Dataset records:
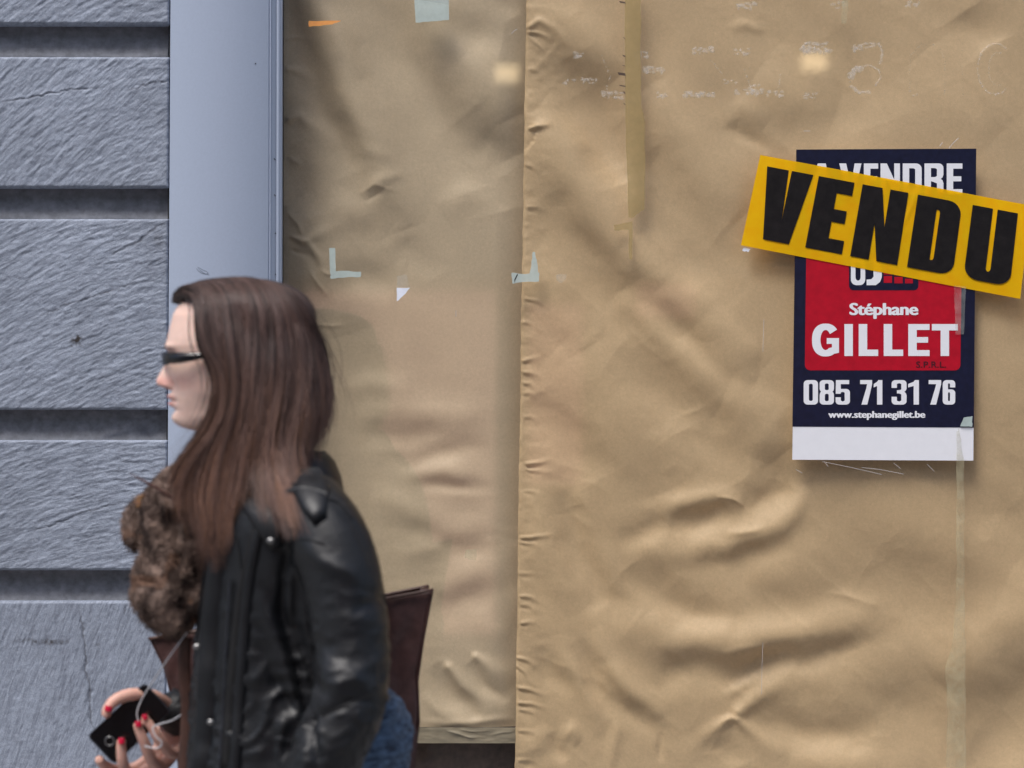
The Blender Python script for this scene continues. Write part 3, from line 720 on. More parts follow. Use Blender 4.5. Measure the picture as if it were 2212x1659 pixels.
def type_line(name, text, x0, x1, ycap, ybase, d, mat, parent, offset=0.02, spacing=1.0):
    cu = bpy.data.curves.new(name, 'FONT'); cu.body = text; cu.size = 1; cu.space_character = spacing
    cu.resolution_u = 4
    o = bpy.data.objects.new(name, cu); me = bpy.data.meshes.new_from_object(o)
    bpy.data.objects.remove(o); bpy.data.curves.remove(cu)
    # heavier weight: the outline printed several times, slightly shifted
    n0 = len(me.vertices); co = np.empty(n0 * 3); me.vertices.foreach_get('co', co); co = co.reshape(-1, 3)
    faces = [tuple(p.vertices) for p in me.polygons]; V5 = []; F5 = []; Z5 = []
    for k, (ox, oy) in enumerate(((0, 0), (-offset, 0), (offset, 0), (-offset * .5, offset * .35), (offset * .5, offset * .35), (-offset * .5, -offset * .35), (offset * .5, -offset * .35))):
        V5.append(co + np.array([ox, oy, 0])); Z5 += [k * 0.00004] * n0; F5 += [tuple(i + k * n0 for i in f_) for f_ in faces]
    me = mesh(name, np.vstack(V5), F5); co = np.vstack(V5); Z5 = np.array(Z5); offset = offset * .35
    cap = 0.729 + 2 * offset
    a, b = co[:, 0].min(), co[:, 0].max()
    co[:, 0] = x0 + (co[:, 0] - a) / (b - a) * (x1 - x0); co[:, 1] = ybase - (co[:, 1] + offset) / cap * (ybase - ycap)
    co[:, 2] = 0
    me.vertices.foreach_set('co', np.array([P(p[0], p[1], d - z_) for p, z_ in zip(co, Z5)]).reshape(-1)); me.update()
    return under(parent, link(name, me, mat))

# ------------------------------------------------------------------ estate agent's poster
G0 = -0.0012
poster = empty('sale_poster', P(1911, 995, 0))
tag(poster, 'navy and red for-sale poster with white phone number taped to the glass', 'poster')
# the sheet itself: thin, a little bowed between its taped corners
def poster_sheet():
    n, m = 50, 30
    V = np.zeros((2, n, m, 3))
    for i in range(n):
        for j in range(m):
            u, v = j / (m - 1), i / (n - 1)
            x = (1721 + (2108 - 1721) * u) * (1 - v) + (1711.5 + (2102.5 - 1711.5) * u) * v
            y = (324 - 2 * u) * (1 - v) + (993 + 2 * u) * v
            for k in (0, 1):
                V[k, i, j] = P(x, y, G0 + 0.0008 * (1 - k) * -1 + 0.0001)
    vs = V.reshape(-1, 3); idx = np.arange(2 * n * m).reshape(2, n, m); fs = []
    for i in range(n - 1):
        for j in range(m - 1):
            fs.append((idx[0, i, j], idx[0, i + 1, j], idx[0, i + 1, j + 1], idx[0, i, j + 1]))
            fs.append((idx[1, i, j], idx[1, i, j + 1], idx[1, i + 1, j + 1], idx[1, i + 1, j]))
    rim = [(0, j) for j in range(m)] + [(i, m - 1) for i in range(1, n)] + [(n - 1, j) for j in range(m - 2, -1, -1)] + [(i, 0) for i in range(n - 2, 0, -1)]
    for a, b in zip(rim, rim[1:] + rim[:1]): fs.append((idx[0][a], idx[0][b], idx[1][b], idx[1][a]))
    return mesh('poster_paper', vs, [tuple(int(q) for q in f) for f in fs])
under(poster, link('poster_paper', poster_sheet(), M_white))
L1, L2, L3, L4 = G0 - .0012, G0 - .0015, G0 - .0018, G0 - .0021
poly('navy_panel', [[(1720, 323), (2109, 321), (2103.5, 923.5), (1711.6, 921.5)]], L1, M_navy, poster)
red = rrect(1741, 440, 2077, 800, 12)
red = [(x - 4.5 * (y - 440) / 360 + 2, y) for x, y in red]
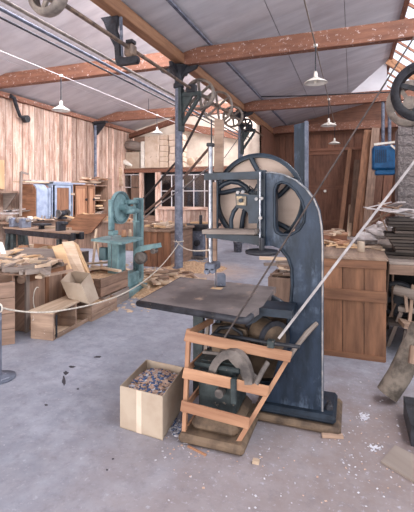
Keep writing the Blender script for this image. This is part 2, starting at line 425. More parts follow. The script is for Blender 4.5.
# added board shaped as the shadow under the ridge above the second tie beam
MB().prism([(-.15,13.3,4.75),(1.0,13.3,4.75),(1.0,13.3,5.72)], (0,.05,0)).build('ridge_shade', 'ceil', kind='structure')
MB().bar((1.0,13.26,5.70),(2.3,13.26,4.72), .07, .16, up=(0,0,1)).bar((1.1,12.9,5.62),(1.95,12.9,4.8),.05,.1).build('rafter', 'beamlight', kind='structure')
# tie beams
k = 0
for yb in (2.9, 8.1, 13.3, 18.5):
    MB().box(XL, XR+.1, yb-.09, yb+.09, ZB, ZB+.34, .01).build('tie_beam', 'beam', kind='structure')
# valley beam, with the hangers bolted under it
MB().box(XV-.10, XV+.10, -3, YB2, ZB+.02, ZB+.24, .01).build('valley_beam', 'beamlight', kind='structure')
MB().box(-2.86, -2.80, -3, YB2, 4.83, 4.87).build('trim_3', 'post', kind='structure')
# eave post on the left wall
ep = thing('wall_post', (XL+.12, 12.9, 0), 'grey iron post standing against the pale board wall at left', 'post')
MB().tube([(XL+.12,12.9,0),(XL+.12,12.9,4.3)], .06, 10).build('shaft', 'post', ep)
MB().prism([(XL+.02,12.9,4.4),(XL+.6,12.9,4.4),(XL+.2,12.9,3.95),(XL+.05,12.9,3.9)], (0,.06,0)).box(XL+.02,XL+.62,12.82,13.0,4.38,4.45).build('bracket', 'iron', ep)

# ================================================================== COLUMNS
def column(x, y, name, label):
    r = thing(name, (x, y, 0), label, 'column')
    MB().lathe((x,y,0),(0,0,1),[(.0,0),(.14,0),(.14,.05),(.095,.08),(.088,2.2),(.080,4.0),(.085,4.05)],20).build('pole', 'post', r)
    b = MB()
    b.lathe((x,y,4.0),(0,0,1),[(.085,0),(.12,.02),(.12,.10),(.09,.12),(.10,.3),(.2,.44),(.22,.46),(.22,.49),(0,.49)],20)
    for s in (-1, 1):
        b.prism([(x+s*.06,y-.03,4.15),(x+s*.06,y-.03,4.47),(x+s*.46,y-.03,4.47),(x+s*.42,y-.03,4.40),(x+s*.16,y-.03,4.3)], (0,.06,0))
        b.prism([(x-.03,y+s*.06,4.15),(x-.03,y+s*.06,4.47),(x-.03,y+s*.46,4.47),(x-.03,y+s*.42,4.40),(x-.03,y+s*.16,4.3)], (.06,0,0))
    b.build('capital', 'iron', r)
    # bracket carrying the lineshaft bearing
    b = MB().box(x+.03,x+.10,y-.11,y+.11,3.05,4.0,.01)
    b.build('wall_plate', 'irongreen', r)
    b = MB().bar((x+.08,y,3.85),(x+.52,y,3.85),.10,.09).bar((x+.08,y,3.2),(x+.5,y,3.8),.06,.07)
    b.prism([(x+.09,y-.03,3.4),(x+.09,y-.03,3.82),(x+.35,y-.03,3.82)], (0,.05,0))
    b.build('bracket_arm', 'irongreen', r)
    MB().box(x+.2,x+.42,y-.07,y+.07,3.88,4.06,.02).build('bearing', 'iron', r)
    return r
column(-3.6, 8.1, 'iron_column', 'tall blue-grey iron column in the middle, rope tied round it')
column(-3.6, 13.3, 'iron_column', 'far iron column with shaft brackets, seen above the big saw wheel')

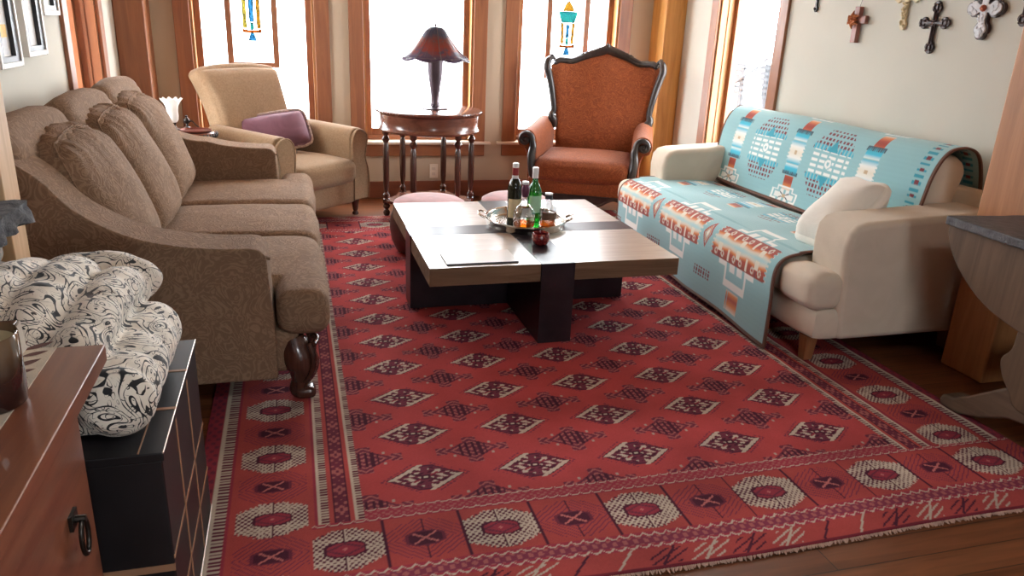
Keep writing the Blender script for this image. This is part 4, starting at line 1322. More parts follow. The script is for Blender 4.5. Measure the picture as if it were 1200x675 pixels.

Exercise requirements: Copy the data character for character, but drop all pictures from the copy.

Result of the exercise:
The Blender Python script for this scene continues. Write part 3, from line 720 on. More parts follow. Use Blender 4.5. Measure the picture as if it were 2212x1659 pixels.
def type_line(name, text, x0, x1, ycap, ybase, d, mat, parent, offset=0.02, spacing=1.0):
    cu = bpy.data.curves.new(name, 'FONT'); cu.body = text; cu.size = 1; cu.space_character = spacing
    cu.resolution_u = 4
    o = bpy.data.objects.new(name, cu); me = bpy.data.meshes.new_from_object(o)
    bpy.data.objects.remove(o); bpy.data.curves.remove(cu)
    # heavier weight: the outline printed several times, slightly shifted
    n0 = len(me.vertices); co = np.empty(n0 * 3); me.vertices.foreach_get('co', co); co = co.reshape(-1, 3)
    faces = [tuple(p.vertices) for p in me.polygons]; V5 = []; F5 = []; Z5 = []
    for k, (ox, oy) in enumerate(((0, 0), (-offset, 0), (offset, 0), (-offset * .5, offset * .35), (offset * .5, offset * .35), (-offset * .5, -offset * .35), (offset * .5, -offset * .35))):
        V5.append(co + np.array([ox, oy, 0])); Z5 += [k * 0.00004] * n0; F5 += [tuple(i + k * n0 for i in f_) for f_ in faces]
    me = mesh(name, np.vstack(V5), F5); co = np.vstack(V5); Z5 = np.array(Z5); offset = offset * .35
    cap = 0.729 + 2 * offset
    a, b = co[:, 0].min(), co[:, 0].max()
    co[:, 0] = x0 + (co[:, 0] - a) / (b - a) * (x1 - x0); co[:, 1] = ybase - (co[:, 1] + offset) / cap * (ybase - ycap)
    co[:, 2] = 0
    me.vertices.foreach_set('co', np.array([P(p[0], p[1], d - z_) for p, z_ in zip(co, Z5)]).reshape(-1)); me.update()
    return under(parent, link(name, me, mat))

# ------------------------------------------------------------------ estate agent's poster
G0 = -0.0012
poster = empty('sale_poster', P(1911, 995, 0))
tag(poster, 'navy and red for-sale poster with white phone number taped to the glass', 'poster')
# the sheet itself: thin, a little bowed between its taped corners
def poster_sheet():
    n, m = 50, 30
    V = np.zeros((2, n, m, 3))
    for i in range(n):
        for j in range(m):
            u, v = j / (m - 1), i / (n - 1)
            x = (1721 + (2108 - 1721) * u) * (1 - v) + (1711.5 + (2102.5 - 1711.5) * u) * v
            y = (324 - 2 * u) * (1 - v) + (993 + 2 * u) * v
            for k in (0, 1):
                V[k, i, j] = P(x, y, G0 + 0.0008 * (1 - k) * -1 + 0.0001)
    vs = V.reshape(-1, 3); idx = np.arange(2 * n * m).reshape(2, n, m); fs = []
    for i in range(n - 1):
        for j in range(m - 1):
            fs.append((idx[0, i, j], idx[0, i + 1, j], idx[0, i + 1, j + 1], idx[0, i, j + 1]))
            fs.append((idx[1, i, j], idx[1, i, j + 1], idx[1, i + 1, j + 1], idx[1, i + 1, j]))
    rim = [(0, j) for j in range(m)] + [(i, m - 1) for i in range(1, n)] + [(n - 1, j) for j in range(m - 2, -1, -1)] + [(i, 0) for i in range(n - 2, 0, -1)]
    for a, b in zip(rim, rim[1:] + rim[:1]): fs.append((idx[0][a], idx[0][b], idx[1][b], idx[1][a]))
    return mesh('poster_paper', vs, [tuple(int(q) for q in f) for f in fs])
under(poster, link('poster_paper', poster_sheet(), M_white))
L1, L2, L3, L4 = G0 - .0012, G0 - .0015, G0 - .0018, G0 - .0021
poly('navy_panel', [[(1720, 323), (2109, 321), (2103.5, 923.5), (1711.6, 921.5)]], L1, M_navy, poster)
red = rrect(1741, 440, 2077, 800, 12)
red = [(x - 4.5 * (y - 440) / 360 + 2, y) for x, y in red]
Keep writing the Blender script for this image. This is part 2, starting at line 425. More parts follow. The script is for Blender 4.5.
# added board shaped as the shadow under the ridge above the second tie beam
MB().prism([(-.15,13.3,4.75),(1.0,13.3,4.75),(1.0,13.3,5.72)], (0,.05,0)).build('ridge_shade', 'ceil', kind='structure')
MB().bar((1.0,13.26,5.70),(2.3,13.26,4.72), .07, .16, up=(0,0,1)).bar((1.1,12.9,5.62),(1.95,12.9,4.8),.05,.1).build('rafter', 'beamlight', kind='structure')
# tie beams
k = 0
for yb in (2.9, 8.1, 13.3, 18.5):
    MB().box(XL, XR+.1, yb-.09, yb+.09, ZB, ZB+.34, .01).build('tie_beam', 'beam', kind='structure')
# valley beam, with the hangers bolted under it
MB().box(XV-.10, XV+.10, -3, YB2, ZB+.02, ZB+.24, .01).build('valley_beam', 'beamlight', kind='structure')
MB().box(-2.86, -2.80, -3, YB2, 4.83, 4.87).build('trim_3', 'post', kind='structure')
# eave post on the left wall
ep = thing('wall_post', (XL+.12, 12.9, 0), 'grey iron post standing against the pale board wall at left', 'post')
MB().tube([(XL+.12,12.9,0),(XL+.12,12.9,4.3)], .06, 10).build('shaft', 'post', ep)
MB().prism([(XL+.02,12.9,4.4),(XL+.6,12.9,4.4),(XL+.2,12.9,3.95),(XL+.05,12.9,3.9)], (0,.06,0)).box(XL+.02,XL+.62,12.82,13.0,4.38,4.45).build('bracket', 'iron', ep)

# ================================================================== COLUMNS
def column(x, y, name, label):
    r = thing(name, (x, y, 0), label, 'column')
    MB().lathe((x,y,0),(0,0,1),[(.0,0),(.14,0),(.14,.05),(.095,.08),(.088,2.2),(.080,4.0),(.085,4.05)],20).build('pole', 'post', r)
    b = MB()
    b.lathe((x,y,4.0),(0,0,1),[(.085,0),(.12,.02),(.12,.10),(.09,.12),(.10,.3),(.2,.44),(.22,.46),(.22,.49),(0,.49)],20)
    for s in (-1, 1):
        b.prism([(x+s*.06,y-.03,4.15),(x+s*.06,y-.03,4.47),(x+s*.46,y-.03,4.47),(x+s*.42,y-.03,4.40),(x+s*.16,y-.03,4.3)], (0,.06,0))
        b.prism([(x-.03,y+s*.06,4.15),(x-.03,y+s*.06,4.47),(x-.03,y+s*.46,4.47),(x-.03,y+s*.42,4.40),(x-.03,y+s*.16,4.3)], (.06,0,0))
    b.build('capital', 'iron', r)
    # bracket carrying the lineshaft bearing
    b = MB().box(x+.03,x+.10,y-.11,y+.11,3.05,4.0,.01)
    b.build('wall_plate', 'irongreen', r)
    b = MB().bar((x+.08,y,3.85),(x+.52,y,3.85),.10,.09).bar((x+.08,y,3.2),(x+.5,y,3.8),.06,.07)
    b.prism([(x+.09,y-.03,3.4),(x+.09,y-.03,3.82),(x+.35,y-.03,3.82)], (0,.05,0))
    b.build('bracket_arm', 'irongreen', r)
    MB().box(x+.2,x+.42,y-.07,y+.07,3.88,4.06,.02).build('bearing', 'iron', r)
    return r
column(-3.6, 8.1, 'iron_column', 'tall blue-grey iron column in the middle, rope tied round it')
column(-3.6, 13.3, 'iron_column', 'far iron column with shaft brackets, seen above the big saw wheel')

Keep writing the Blender script for this image. This is part 4, starting at line 1322. More parts follow. The script is for Blender 4.5. Measure the picture as if it were 1200x675 pixels.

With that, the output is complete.